I've been listening to Iggy's The Idiot obsessively lately. I think it has something to do with Iggy's uncanny ability to embody both unlikely success and inevitable disaster.
Iggy was the primal, punk rocker from Detroit, who flamed out with the Stooges and found himself without a band or career. He was walking down Sunset Blvd. in L.A. and David Bowie riding in a limo pulled over and picked him up.
That was the start of a pretty amazing and productive collaboration between two very unique creative souls. Bowie had worked with Iggy previously on the Stooges Raw Power, but it had failed to keep the Stooges together and then they all had a falling out.

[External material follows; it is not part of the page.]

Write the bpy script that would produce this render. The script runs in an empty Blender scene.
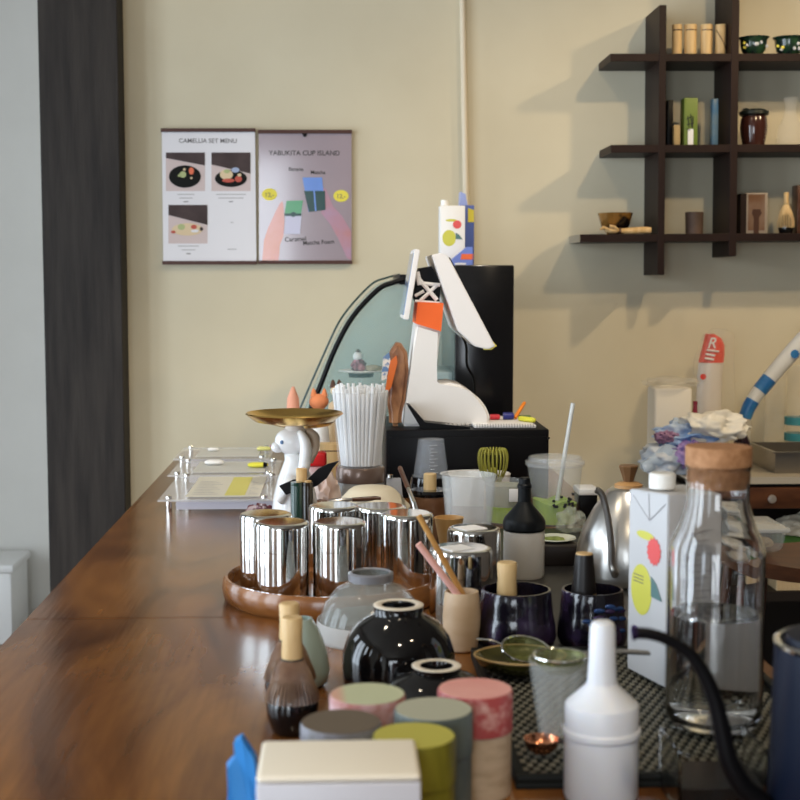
import bpy, bmesh, math, random
from mathutils import Vector, Matrix, noise
random.seed(11)
PI = math.pi
S = bpy.context.scene
COL = S.collection
# ------------------------------------------------------------------ camera
F = 1400.0
CAM = Vector((0, 0, 1.35))
PITCH = math.atan(120 / F)
YAW = math.atan(58 / F)
cd = bpy.data.cameras.new('camera')
cam = bpy.data.objects.new('camera', cd)
COL.objects.link(cam)
cam.location = CAM
cam.rotation_euler = (PI / 2 - PITCH, 0, -YAW)
cd.sensor_width = 36
cd.lens = F / 800 * 36
cd.clip_start = 0.05
cd.dof.use_dof = True
cd.dof.focus_distance = 2.35
cd.dof.aperture_fstop = 9.0
S.camera = cam
RM = Matrix.Rotation(-YAW, 3, 'Z') @ Matrix.Rotation(PI / 2 - PITCH, 3, 'X')
RIGHT, UP, FWD = RM @ Vector((1, 0, 0)), RM @ Vector((0, 1, 0)), RM @ Vector((0, 0, -1))
TT = 0.90       # height of the table top


def ray(px, py):
    return FWD * F + RIGHT * (px - 400) - UP * (py - 400)


def pt(px, py, Y):          # the point of the place at distance Y down the room
    r = ray(px, py)
    return CAM + r * (Y / r.y)


def tb(px, py, z=TT):       # the point on a level plane
    r = ray(px, py)
    return CAM + r * ((z - CAM.z) / r.z)


# ------------------------------------------------------------------ materials
MATS = {}


def mat(name, col, rough=0.5, metal=0.0, trans=0.0, ior=1.45, coat=0.0, col2=None, nscale=8.0,
        stretch=(1, 1, 1), bump=0.0, bscale=60.0, alpha=1.0, emit=None, estr=0.0, sub=0.0, lo=0.35, hi=0.65, spec=None, detail=4.0,
        bstretch=None):
    if name in MATS:
        return MATS[name]
    m = bpy.data.materials.new(name)
    m.use_nodes = True
    nt = m.node_tree
    b = nt.nodes['Principled BSDF']
    c = (*col, 1)
    b.inputs['Base Color'].default_value = c
    b.inputs['Roughness'].default_value = rough
    b.inputs['Metallic'].default_value = metal
    b.inputs['Transmission Weight'].default_value = trans
    b.inputs['IOR'].default_value = ior
    b.inputs['Coat Weight'].default_value = coat
    b.inputs['Coat Roughness'].default_value = 0.08
    b.inputs['Alpha'].default_value = alpha
    if spec is not None:
        b.inputs['Specular IOR Level'].default_value = spec
    if sub:
        b.inputs['Subsurface Weight'].default_value = sub
        b.inputs['Subsurface Radius'].default_value = (0.02, 0.015, 0.01)
    if emit:
        b.inputs['Emission Color'].default_value = (*emit, 1)
        b.inputs['Emission Strength'].default_value = estr
    tc = mp = None
    if col2 or bump:
        tc = nt.nodes.new('ShaderNodeTexCoord')
        mp = nt.nodes.new('ShaderNodeMapping')
        mp.inputs['Scale'].default_value = stretch
        nt.links.new(tc.outputs['Object'], mp.inputs['Vector'])
    if col2:
        n = nt.nodes.new('ShaderNodeTexNoise')
        n.inputs['Scale'].default_value = nscale
        n.inputs['Detail'].default_value = detail
        nt.links.new(mp.outputs[0], n.inputs['Vector'])
        r = nt.nodes.new('ShaderNodeValToRGB')
        r.color_ramp.elements[0].position = lo
        r.color_ramp.elements[1].position = hi
        r.color_ramp.elements[0].color = c
        r.color_ramp.elements[1].color = (*col2, 1)
        nt.links.new(n.outputs['Fac'], r.inputs['Fac'])
        nt.links.new(r.outputs['Color'], b.inputs['Base Color'])
    if bump:
        n2 = nt.nodes.new('ShaderNodeTexNoise')
        n2.inputs['Scale'].default_value = bscale
        nt.links.new(mp.outputs[0], n2.inputs['Vector'])
        bp = nt.nodes.new('ShaderNodeBump')
        bp.inputs['Strength'].default_value = bump
        bp.inputs['Distance'].default_value = 0.002
        nt.links.new(n2.outputs['Fac'], bp.inputs['Height'])
        nt.links.new(bp.outputs[0], b.inputs['Normal'])
    MATS[name] = m
    return m


def glass(name, col=(1, 1, 1), rough=0.0, ior=1.45, bump=0, bscale=60):
    return mat(name, col, rough=rough, trans=1.0, ior=ior, bump=bump, bscale=bscale)


# ------------------------------------------------------------------ mesh helpers
def BM():
    return bmesh.new()


def box(bm, x0, x1, y0, y1, z0, z1, bev=0.0, seg=2, rot=None):
    vs = [bm.verts.new((x, y, z)) for z in (z0, z1) for y in (y0, y1) for x in (x0, x1)]
    fs = [(0, 2, 3, 1), (4, 5, 7, 6), (0, 1, 5, 4), (2, 6, 7, 3), (0, 4, 6, 2), (1, 3, 7, 5)]
    faces = [bm.faces.new([vs[i] for i in f]) for f in fs]
    if rot is not None:
        c = Vector(((x0 + x1) / 2, (y0 + y1) / 2, (z0 + z1) / 2))
        for v in vs:
            v.co = c + rot @ (v.co - c)
    if bev:
        es = {e for f in faces for e in f.edges}
        bmesh.ops.bevel(bm, geom=list(es), offset=bev, segments=seg, affect='EDGES', profile=0.5)
    return bm


def lathe(bm, prof, seg=40, c=(0, 0, 0), M=None):
    rings = []
    for r, z in prof:
        if r <= 1e-6:
            rings.append([bm.verts.new((c[0], c[1], c[2] + z))])
        else:
            rings.append([bm.verts.new((c[0] + r * math.cos(2 * PI * i / seg), c[1] + r * math.sin(2 * PI * i / seg), c[2] + z)) for i in range(seg)])
    for a, b in zip(rings[:-1], rings[1:]):
        for i in range(seg):
            j = (i + 1) % seg
            if len(a) == 1 and len(b) == 1:
                continue
            if len(a) == 1:
                bm.faces.new((a[0], b[j], b[i]))
            elif len(b) == 1:
                bm.faces.new((a[i], a[j], b[0]))
            else:
                bm.faces.new((a[i], a[j], b[j], b[i]))
    if M is not None:
        for ring in rings:
            for v in ring:
                v.co = M @ v.co
    return rings


def tube(bm, pts, rad, seg=10, cap=True):
    pts = [Vector(p) for p in pts]
    if not isinstance(rad, (list, tuple)):
        rad = [rad] * len(pts)
    prev = None
    rings = []
    for i, p in enumerate(pts):
        d = (pts[min(i + 1, len(pts) - 1)] - pts[max(i - 1, 0)]).normalized()
        if prev is None:
            u = d.orthogonal().normalized()
        else:
            u = (prev - d * prev.dot(d)).normalized()
        prev = u
        w = d.cross(u)
        rings.append([bm.verts.new(p + (u * math.cos(2 * PI * k / seg) + w * math.sin(2 * PI * k / seg)) * rad[i]) for k in range(seg)])
    for a, b in zip(rings[:-1], rings[1:]):
        for k in range(seg):
            j = (k + 1) % seg
            bm.faces.new((a[k], a[j], b[j], b[k]))
    if cap:
        bm.faces.new(rings[0][::-1])
        bm.faces.new(rings[-1])


def spline(pts, n=8):
    P = [Vector(p) for p in pts]
    out = []
    for i in range(len(P) - 1):
        p0, p1, p2, p3 = P[max(i - 1, 0)], P[i], P[i + 1], P[min(i + 2, len(P) - 1)]
        for k in range(n):
            t = k / n
            out.append(0.5 * ((2 * p1) + (-p0 + p2) * t + (2 * p0 - 5 * p1 + 4 * p2 - p3) * t * t + (-p0 + 3 * p1 - 3 * p2 + p3) * t ** 3))
    out.append(P[-1])
    return out


def prism_y(bm, outline, y0, y1):      # outline in x,z extruded along y
    a = [bm.verts.new((x, y0, z)) for x, z in outline]
    b = [bm.verts.new((x, y1, z)) for x, z in outline]
    bm.faces.new(a)
    bm.faces.new(b[::-1])
    n = len(a)
    for i in range(n):
        j = (i + 1) % n
        bm.faces.new((a[i], b[i], b[j], a[j]))


def prism_z(bm, outline, z0, z1):
    a = [bm.verts.new((x, y, z0)) for x, y in outline]
    b = [bm.verts.new((x, y, z1)) for x, y in outline]
    bm.faces.new(a[::-1])
    bm.faces.new(b)
    n = len(a)
    for i in range(n):
        j = (i + 1) % n
        bm.faces.new((a[i], a[j], b[j], b[i]))


def blob(bm, sx, sy, sz, c=(0, 0, 0), amp=0.25, fr=2.0, sub=4, seed=0, ridge=False, flat=None):
    r = bmesh.ops.create_icosphere(bm, subdivisions=sub, radius=1.0)
    for v in r['verts']:
        p = v.co.copy()
        n = noise.noise(p * fr + Vector((seed * 7.3, seed * 3.1, seed)))
        if ridge:
            n = 1 - 2.4 * abs(n) + 0.5 * noise.noise(p * fr * 2.7 + Vector((seed, 0, 0)))
        q = p * (1 + amp * n)
        v.co = Vector((c[0] + q.x * sx, c[1] + q.y * sy, c[2] + q.z * sz))
        if flat is not None and v.co.z < flat:
            v.co.z = flat
    return bm


def obj(name, bm, m, parent=None, smooth=True, angle=38, loc=None):
    bmesh.ops.recalc_face_normals(bm, faces=bm.faces)
    me = bpy.data.meshes.new(name)
    bm.to_mesh(me)
    bm.free()
    if smooth:
        for p in me.polygons:
            p.use_smooth = True
        me.set_sharp_from_angle(angle=math.radians(angle))
    me.materials.append(m)
    o = bpy.data.objects.new(name, me)
    COL.objects.link(o)
    if parent is not None:
        o.parent = parent
    if loc is not None:
        o.location = loc
    return o


def tag(o, label, cat, group=None):
    o['label'] = label
    o['category'] = cat
    if group:
        o['group'] = group
    return o


def thing(name, label, cat, loc=(0, 0, 0), rz=0.0, group=None):
    o = bpy.data.objects.new(name, None)
    o.empty_display_size = 0.02
    COL.objects.link(o)
    o.location = loc
    o.rotation_euler = (0, 0, rz)
    return tag(o, label, cat, group)


def struct(name, bm, m, smooth=False):
    o = obj(name, bm, m, smooth=smooth)
    o['kind'] = 'structure'
    return o


def dup(root, loc, label, rz=None, scale=None):
    r = root.copy()
    COL.objects.link(r)
    r.location = loc
    if rz is not None:
        r.rotation_euler = (0, 0, rz)
    if scale:
        r.scale = (scale,) * 3 if not isinstance(scale, tuple) else scale
    r['label'] = label
    for ch in list(root.children):
        c = ch.copy()
        COL.objects.link(c)
        c.parent = r
        for g in ch.children:
            d = g.copy()
            COL.objects.link(d)
            d.parent = c
    return r


def text(s, size, m, parent, loc, rot=(PI / 2, 0, 0), name='lettering', align='CENTER', shear=0, ext=0.0001):
    cu = bpy.data.curves.new(name, 'FONT')
    cu.body = s
    cu.size = size
    cu.align_x = align
    cu.align_y = 'CENTER'
    cu.extrude = ext
    cu.offset = .0002
    cu.shear = shear
    t = bpy.data.objects.new('tmp', cu)
    COL.objects.link(t)
    dg = bpy.context.evaluated_depsgraph_get()
    me = bpy.data.meshes.new_from_object(t.evaluated_get(dg))
    me.name = name
    bpy.data.objects.remove(t)
    me.materials.clear()
    me.materials.append(m)
    o = bpy.data.objects.new(name, me)
    COL.objects.link(o)
    o.parent = parent
    o.location = loc
    o.rotation_euler = rot
    return o


def ell(cx, cz, rx, rz, n=28, a0=0.0, tilt=0.0):
    out = []
    for i in range(n):
        a = a0 + 2 * PI * i / n
        x, z = rx * math.cos(a), rz * math.sin(a)
        out.append((cx + x * math.cos(tilt) - z * math.sin(tilt), cz + x * math.sin(tilt) + z * math.cos(tilt)))
    return out


# ------------------------------------------------------------------ shared materials
M_wall = mat('wall_plaster', (0.60, 0.545, 0.405), 0.85, col2=(0.64, 0.585, 0.44), nscale=3.5, bump=0.15, bscale=25)
M_wall_cool = mat('wall_plaster_grey', (0.74, 0.72, 0.67), 0.85, col2=(0.78, 0.76, 0.71), nscale=3, bump=0.15, bscale=25)
M_ceil = mat('ceiling_paint', (0.34, 0.31, 0.27), 0.9)
M_wall_dark = mat('far_room_wood', (0.10, 0.075, 0.055), 0.7, col2=(0.15, 0.11, 0.08), nscale=3)
M_floor = mat('floor_tile', (0.22, 0.16, 0.11), 0.45, col2=(0.28, 0.21, 0.15), nscale=2)
M_chrome = mat('polished_steel', (0.80, 0.79, 0.77), 0.07, 1.0)
M_steel = mat('brushed_steel', (0.62, 0.60, 0.57), 0.28, 1.0)
M_gold = mat('brass_gold', (0.80, 0.52, 0.16), 0.22, 1.0)
M_black = mat('black_plastic', (0.004, 0.004, 0.005), 0.42, spec=.18)
M_blackg = mat('black_glaze', (0.004, 0.0035, 0.004), 0.06, coat=0.3)
M_white = mat('white_plastic', (0.86, 0.85, 0.83), 0.4)
M_paper = mat('white_paper', (0.80, 0.79, 0.79), 0.6)
M_glass = glass('clear_glass')
M_glass_t = mat('clear_plastic', (0.9, 0.93, 0.94), 0.06, alpha=0.10)
M_film = mat('plastic_film', (0.85, 0.84, 0.80), 0.12, alpha=0.20, bump=1.0, bscale=45)
M_frost = mat('frosted_plastic', (0.86, 0.87, 0.88), 0.35, alpha=0.62)
M_shelf = mat('shelf_wenge', (0.014, 0.006, 0.005), 0.5, spec=.25, col2=(0.022, 0.010, 0.008), nscale=6, stretch=(1, 1, 0.2))
M_bamboo = mat('bamboo', (0.58, 0.36, 0.14), 0.45, col2=(0.72, 0.50, 0.25), nscale=30, stretch=(3, 3, 0.3))
M_bamboo_l = mat('pale_bamboo', (0.62, 0.42, 0.19), 0.45, col2=(0.70, 0.50, 0.25), nscale=40, stretch=(3, 3, 0.3))
M_brown = mat('brown_wood', (0.060, 0.022, 0.011), 0.3, col2=(0.105, 0.040, 0.018), nscale=12, stretch=(1, 4, 4), coat=0.15)
M_cork = mat('cork', (0.33, 0.155, 0.065), 0.8, col2=(0.45, 0.23, 0.11), nscale=120, bump=0.4, bscale=250)
M_matcha = mat('matcha', (0.25, 0.40, 0.01), 0.5, col2=(0.36, 0.52, 0.03), nscale=30)
M_yellow = mat('yellow_ink', (0.80, 0.70, 0.08), 0.5)
M_red = mat('red_ink', (0.75, 0.035, 0.02), 0.4)
M_ink = mat('grey_ink', (0.13, 0.12, 0.13), 0.6)
M_dkink = mat('black_ink', (0.02, 0.02, 0.02), 0.6)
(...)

Anyway, The Idiot was an experiment for Bowie, he wrote the music for most of the tracks and played guitar, sax, keyboards. Iggy wrote the lyrics and sang. It is dark, cold, icy music, very much influenced by the music coming out of Germany at the time (Faust, Cluster, Kraftwerk).
Very un-Stooge-like. Iggy was kind of wearing a Bowie straight jacket. It is some kind of dark masterpiece. Sort of funny too. It was the beginning of a pretty creative period for Bowie (Low, Heroes, Lodger). Iggy went on to do Lust for Life, another really good disc.
Bowie and Iggy kind of do a mind-meld on The Idiot. Really strange. And cool.